ECON: Normal and Inferior Goods
Updated: Mar 6, 2021
Good morning/evening/night readers!
So far, in our Economics course, we investigated the Demand, which is a variation of price and quantity demanded. So we saw the Law of Demand: inverse correlation between them (when the price rises, the quantity demanded will decrease). Also, we examined the factors that likely affect demand; let´s recap this!
The factors that probably rise the demand are increasing of income, population, price of competitive goods, the expectation of future prices, and credit. On the other hand, the factors that probably decrease the demand are diminishing the price of the own good and of the complementary goods. Notice that vice-versa works too and there are numerous others, but these are the most important.
You may observe that I wrote: factors LIKELY and PROBABLY affect the demand. Hence, there are exceptions that we are going to analyze now. But first, we need to distinguish between normal and inferior goods.
What are normal and inferior goods?
Inferior goods are which the quantity demanded decreases when the consumer income rises; they tend to be the cheapest option and at the end of life. Conversely, normal goods are which the quantity demanded increases when the consumer income rise; they tend to be the actual products. Thus, in developed countries, the demand for normal goods increases, and for inferior goods decreases over time.
For instance, imagine two cellphones:
1) Cheaper cellphone which costs $18.18 USD
2) More expensive cellphone which costs $699.00 USD
They certainly have a huge disparity in price! However, both have similar functionalities: call and send messages; so we can infer some things
1) The cheaper is an inferior good because we can deduce that if the income rises, people could buy better cellphones, and the demand for it will decrease as represented in the graph below.

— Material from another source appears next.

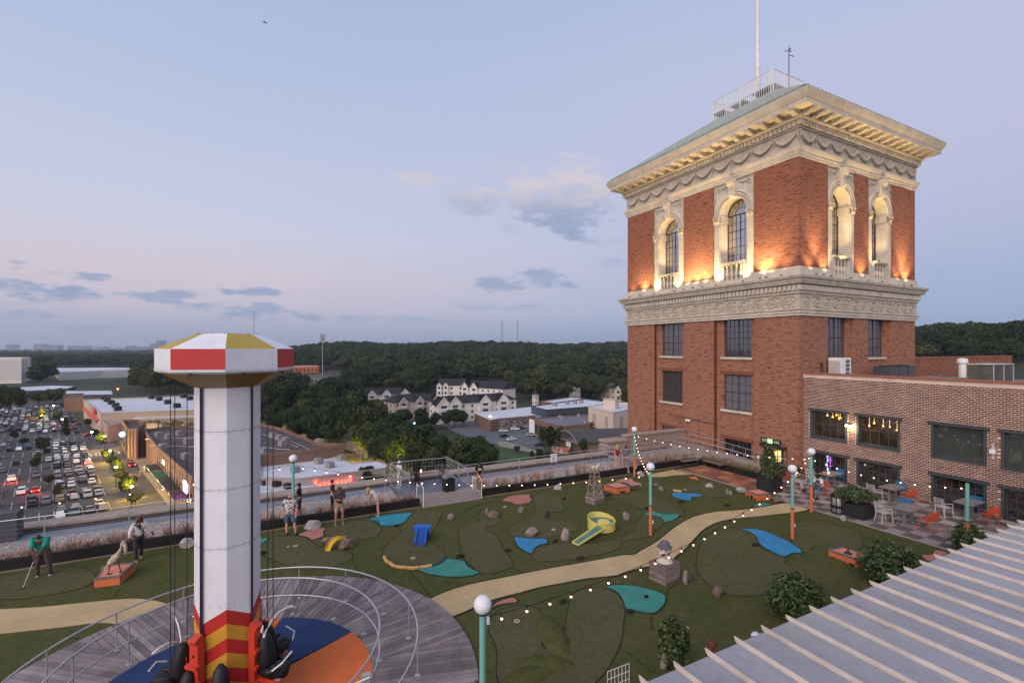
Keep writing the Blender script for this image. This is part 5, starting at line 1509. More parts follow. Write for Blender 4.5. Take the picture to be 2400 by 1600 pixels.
# =================================================================== lamps and string lights
M_LTEAL=mat('post_teal',(.17,.42,.37),.5,var=.05,dirt=.1);M_LORG=mat('post_orange',(.62,.17,.07),.5,var=.06,dirt=.1);M_GLOBE=mat('globe_white',(.74,.74,.76),.35,var=.04,dirt=.06)
LAMP={}
def lamp(key,xy,lab,globe=True,golf=False,zb=0.0,teal_only=False):
 t=thing('globe_lamp',lab,'lamp post',(xy[0],xy[1],zb),0,'teal and orange globe lamps round the golf course')
 q=MB();q.smooth=True;q.cyl((xy[0],xy[1],1.28 if not teal_only else zb),(xy[0],xy[1],2.72),.062,n=14,caps=False);q.build('upper_post',M_LTEAL,t)
 if not teal_only:
  q=MB();q.smooth=True;q.cyl((xy[0],xy[1],0),(xy[0],xy[1],1.24),.066,n=14,caps=False);q.build('lower_post',M_LORG,t)
  q=MB();q.cyl((xy[0],xy[1],1.24),(xy[0],xy[1],1.28),.072,n=14);q.build('black_band',M_BLACK,t)
 if globe:
  c=(xy[0],xy[1],2.90)
  q=MB();q.smooth=True;q.ball(c,.175,40 if golf else 22,28 if golf else 14)
  if golf:
   n=150;ga=PI*(3-5**.5);dd_=[]
   for i in range(n):
    z=1-2*(i+.5)/n;rr=math.sqrt(1-z*z);dd_.append(Vector((rr*math.cos(ga*i),rr*math.sin(ga*i),z)))
   q=MB();q.smooth=True;q.ball((0,0,0),1,84,56)
   vs=[]
   D=np.array([tuple(v)for v in dd_]);A_=np.array(q.v);A_/=np.linalg.norm(A_,axis=1)[:,None]
   ang_=np.arccos(np.clip(A_@D.T,-1,1)).min(axis=1)
   rad=.175*(1-.055*np.clip(1-(ang_/.135)**2,0,1))
   q.v=[tuple(np.array(c)+a*r_)for a,r_ in zip(A_,rad)]
   q.v=[(p[0],p[1],p[2])for p in q.v]
  q.build('globe',M_GLOBE,t)
  q=MB();q.lathe((xy[0],xy[1],2.70),[(.07,0),(.085,.015),(.06,.04)],14);q.build('collar',M_BLACK,t)
 q=MB();q.obox((xy[0]+.1,xy[1]-.03,2.58 if golf else.55),(.05,.05,.14),0);q.build('outlet_box',M_GLOBE,t)
 LAMP[key]=(xy[0],xy[1],2.62)
 return t
lamp(1,at_cam(-.575,9.2),'lamp post topped by a dimpled white golf ball globe beside the round wooden deck',golf=True)
lamp(2,(14.29,15.08),'plain globe lamp on teal and orange post by the bend of the sand path')
lamp(3,(19.28,12.12),'plain globe lamp on teal and orange post next to the large curved blue hazard')
lamp(4,(23.3,13.72),'plain globe lamp on teal and orange post at the patio end of the sand path')
lamp(5,(19.97,22.46),'plain globe lamp on teal and orange post at the back planter near the embracing couple')
lamp(6,(23.81,8.15),'teal and orange lamp post missing its globe in front of the patio tables',globe=False)
lamp(0,at_cam(-.4647*21.4,21.4),'globe lamp on a pale teal post rising from the pink grasses behind the white column',teal_only=True,zb=.1)
LAMP[7]=(-17.5,24.5,2.6)
t=thing('lamp_post','teal and orange lamp post outside the view at the far end of the back planter','lamp post',(-17.5,24.5,0))
q=MB();q.cyl((-17.5,24.5,0),(-17.5,24.5,2.7),.062,n=8);q.build('upper_post',M_LTEAL,t)
M_BULB=glow('bulb_glow',(1.0,.60,.42),4.5);M_CORD=mat('cord_black',(.02,.012,.015),.6)
bulb_me=None
def string(a,b,n,sag,lab,t0=.03,t1=.97):
 A,B=Vector(LAMP[a])if not isinstance(a,tuple)else Vector(a),Vector(LAMP[b])if not isinstance(b,tuple)else Vector(b)
 global bulb_me
 t=thing('string_lights',lab,'string lights',tuple(A),0,'strings of bulbs between the lamp posts')
 P_=lambda f:A.lerp(B,f)-Vector((0,0,sag*4*f*(1-f)))
 pts=[]
 for i in range(n*4+1):
  f=i/(n*4);p=P_(f);p.z+=.018*abs(math.sin(f*n*PI));pts.append(p)
 q=MB();q.tube(pts,.0085,4);q.build('cable',M_CORD,t)
 for i in range(n):
  p=P_(t0+(t1-t0)*i/(n-1))
  if bulb_me is None:
   q=MB();q.smooth=True;q.ball((0,0,-.10),.026,10,7,k=0);q.smooth=False;q.cyl((0,0,-.075),(0,0,.0),.02,n=7,k=1)
   o=q.build('bulb',[M_BULB,mat('socket_maroon',(.09,.02,.03))]);bulb_me=o.data;o.parent=t;o.location=p-Vector(t['_w'])
  else:
   o=bpy.data.objects.new('bulb',bulb_me);COL.objects.link(o);o.parent=t;o.location=p-Vector(t['_w'])
 return t
string(1,3,23,.62,'string of glowing bulbs crossing the sand path above the clown head')
string(3,(23.6,14.0,2.62),5,.05,'short run of bulbs between the two lamp posts nearest the patio')
string(4,6,12,.30,'string of bulbs hanging in front of the ground floor windows of the wing')
string(5,2,14,.40,'foreshortened string of bulbs dropping from the back lamp toward the path lamp')
string(5,4,18,.30,'string of bulbs running across the foot of the brick tower')
string(0,2,28,.62,'long string of bulbs along the back planter in front of the side deck')
string(7,0,17,.55,'string of bulbs on the far side of the white column over the pink grasses')
# =================================================================== stones
def rock(name,xy,w,h,m,lab,seed,z=0.0,ratio=.75,rz=0.0):
 rg_=np.random.default_rng(seed);bm=bmesh.new();bmesh.ops.create_icosphere(bm,subdivisions=3,radius=1.0)
 for v in bm.verts:
  d=v.co.normalized();f=1+.22*mnoise.noise(d*1.6+Vector((seed*3.1,0,0)))+.12*mnoise.noise(d*4+Vector((0,seed*1.7,0)))
  for k in range(5):
   pl=Vector((math.sin(seed*1.3+k*2.1),math.cos(seed*2.2+k*1.3),math.sin(k*1.9+seed)*.7)).normalized();dd=d.dot(pl)*f
   if dd>.72:f*=.72/dd
  v.co=Vector((d.x*f*w/2,d.y*f*w/2*ratio,d.z*f*h/1.5+h*.38))
  if v.co.z<-.02:v.co.z=-.02
 me=bpy.data.meshes.new(name);bm.to_mesh(me);bm.free();me.materials.append(m)
 o=bpy.data.objects.new(name,me);COL.objects.link(o);o.location=(xy[0],xy[1],z);o.rotation_euler.z=rz;o['_w']=tuple(o.location)
 return tag(o,lab,'rock')
def rock_mat(name,col):
 return mat(name,col,.9,var=.35,vscale=5,bump=.7,bscale=14)
RW,RB,RD,RG=rock_mat('boulder_white',(.46,.41,.38)),rock_mat('boulder_brown',(.22,.15,.12)),rock_mat('boulder_dark',(.08,.065,.06)),rock_mat('boulder_grey',(.30,.25,.22))
for i,(fn,x,y,w,h,m,lab)in enumerate(((Z1,570,805,.72,.36,RW,'large angular white boulder at the planter edge behind the pink bunker'),(Z1,735,945,.62,.26,RB,'mottled brown boulder on the far side of the yellow chute'),(Z1,905,1000,.62,.36,RB,'rounded purple brown boulder in front of the yellow chute'),(Z1,1950,708,.34,.24,RG,'small squarish tan stone alone beyond the blue ramp'),(Z2,185,690,.14,.30,RG,'thin upright stone chip against the long brown boulder'),(Z2,245,722,.62,.30,RB,'long rough brown boulder near the side of the pink bunker'),(Z2,540,672,.30,.27,RG,'small round cracked grey boulder below the far pink bunker'),(Z2,812,728,.28,.33,RD,'dark upright stone with a black hollow at the green neck'),(Z2,655,912,.66,.32,RG,'broad knobbly tan boulder above the bright blue hazard'),(Z2,1010,965,.47,.46,RG,'peaked tan boulder between the blue hazard and the yellow ramp'),(Z2,1645,745,.40,.36,RG,'rough grey tan boulder behind the yellow bowl'),(Z2,928,438,.52,.30,RW,'smooth white boulder at the planter wall beyond the derrick'),(Z2,1430,492,.62,.24,RD,'flat dark boulder under the near corner of the orange slotted box'),(Z2,1725,436,.45,.16,RD,'low dark stone at the far side of the orange slotted box'),(Z2,1965,405,.45,.22,RB,'brown stone touching a small grey one beyond the path lamp'),(Z2,2012,443,.34,.22,RG,'small grey white stone in front of the brown one beyond the path lamp'),(Z2,1800,292,.55,.30,RW,'blocky pale stone at the foot of the back lamp post'),(Z3,640,753,.54,.24,RW,'lumpy white boulder at the edge of the red brick patio'),(Z3,800,820,.20,.32,RG,'leaning narrow grey stone near the orange arched box'),(Z3,830,822,.22,.26,RG,'squat grey stone leaning on the narrow one near the orange arched box'),(Z3,925,790,.68,.26,RW,'long pale slab stone touching the orange arched box'),(Z3,1270,882,.66,.22,RB,'low brown stone at the corner of the grey patio beyond the path'),(Z3,1862,1052,.36,.22,RW,'small square pale stone between the bin and the black planter'),(ZK,2190,1420,.30,.40,RG,'upright tan stone half hidden by the near leafy shrub'),)):
 rock('boulder',site(*fn(x,y)),w,h,m,lab,i+3)
x0,y0=site(440,1281);rock('boulder',(x0,y0),.6,.34,RW,'rounded white boulder peeping out beside the white column',40)
for(px,py,w,h,m,lab,sd)in((1607,1366,.22,.42,RG,'small upright wedge stone beside the clown head box',50),(1619,1364,.22,.32,RD,'dark stone tucked behind the upright wedge beside the clown head box',51),(1682,1395,.40,.30,RB,'round speckled brown stone on the green beyond the clown box',52)):
 rock('boulder',site(px,py),w,h,m,lab,sd)
for k,(fn,x,y,w)in enumerate(((Z2,410,1085,.3),(Z2,905,985,.28),(Z2,1165,1168,.34),(ZK,1250,835,.26),(ZK,1872,928,.24),(Z3,795,922,.35),(Z1,2045,1092,.35),(Z1,60,1065,.3),(Z1,1415,785,.2),(Z3,380,893,.45),(Z3,1065,1290,.35),(Z2,1000,540,.16),(Z2,1860,638,.22),(ZK,2018,790,.12))):
 x0,y0=site(*fn(x,y));q=MB();rg_=np.random.default_rng(k)
 for j in range(46):
  a=rg_.uniform(0,6.28);r_=rg_.uniform(0,w/2);q.obox((x0+r_*math.cos(a),y0+r_*math.sin(a)*.6,.03+rg_.uniform(0,.07)),(.07,.012,.03),rg_.uniform(0,6),rg_.uniform(-.6,.6))
 tag(q.build('weed_tuft',mat('weed_dark',(.022,.028,.012),1)),kind='stuff')
 # =================================================================== golf obstacles
M_OBOX=mat('obstacle_orange',(.62,.16,.055),.6,var=.06,dirt=.08);M_OTOP=mat('obstacle_top',(.66,.24,.14),.7,var=.06,dirt=.08);M_OTRIM=mat('obstacle_trim',(.17,.12,.13),.7,var=.15)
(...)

2) The more expensive is a normal good because we can deduce that if the income rises, more people would apparently buy this cellphone, and the demand for it will increase as represented in the graph below.
Then, we can merge these graphics into one relation below.
In the diagram above, the common state is in black (when there is not a variety in income). But when the income rises, the demand for normal good (blue) rises (you can see that it exceeds the limit of the normal state), and for inferior good (red) decreases (lose part of demand).
Therefore, we noticed that there are exceptions in the variation between demand and consumer income. Then, we defined normal goods (when the income rises, the quantity demanded too) and inferior goods (when the income rises, the quantity demanded decreases).
Perhaps, we will start to discuss supply in the next posts!